ここまでで、実に14時間行動しています。自分の登山暦の中で最長の登山時間を更新しました。でも、これで終わりではありません。ここから、道路が崩落し一般車の通行が禁止されている(実は歩行者も通行禁止の)林道を2時間歩かなくてはなりません。崩落した場所は、北又渡のすぐ近くです。しかし、既に補修は終わっているとの情報を得ていましたので、天候の悪化のリスクを犯して尾根沿いに池口岳を目指すのではなく、こちらを選んだわけです。実際、今日の雷鳴などを考えると正しい判断だったと思っていますし、道路は本当に綺麗に修復されていました。また、易老岳の分岐地点から通行止めのゲートまで、下山ルートのどこにも通行止めの標識はありませんでした。
疲れてはいましたが、ビール呑みたさに最後の力を振り絞ります。ビールの思いはすごく、今回の山行で唯一ガイドブックのコースタイムを上回って、北又渡には20時30分に到着しました(笑)もちろん易老渡からの道中は真っ暗でヘッドライトをつけます。北又渡には稜線から携帯電話でお願いしていた天竜観光タクシーさんが待っていてくれました。(北又渡は携帯が繋がりません)
▼おまけの話
北又渡から旧南信濃村中心地の和田までは30分ほどかかります。
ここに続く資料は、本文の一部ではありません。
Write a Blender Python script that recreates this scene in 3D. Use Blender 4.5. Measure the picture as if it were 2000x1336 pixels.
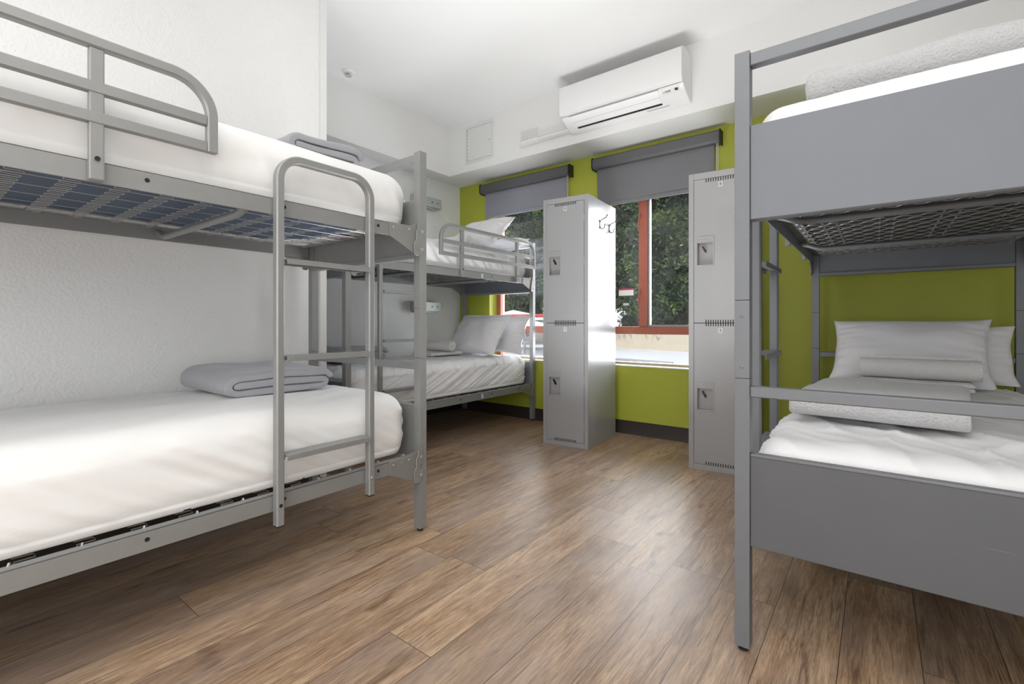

(費用は7000円ほどでした)時間があるのでタクシーの運転手さんといろいろと話をしました。
(1) 易老渡や便ヶ島へは、今年の夏も一般車の乗り入れは禁止だそうです。
(2) 昨年の夏は、「梨元ていしゃば」から易老渡や便ヶ島への登山者向けの乗合タクシーの運行があったのですが、今年は日帰り温泉施設「かぐらの湯」から運行されるとのことです。下山後など、便利になりそうです。
(3) この地区を走るタクシー会社は2社で、1社は「天竜観光タクシー」、もう1社は「遠山タクシー」です。どちらも家族経営的な小規模なタクシー会社なので予約をしたほうが良いです。
(4) オフシーズンに平岡駅からバスで「かぐらの湯」まで来て、そこからタクシーに乗り換えてゲートのある北又渡まで行ってくれるのか?と聞いたのですが、「もちろん」と答えてくれました。これは翌日「遠山タクシー」さんにも聞いたのですが、同様でした。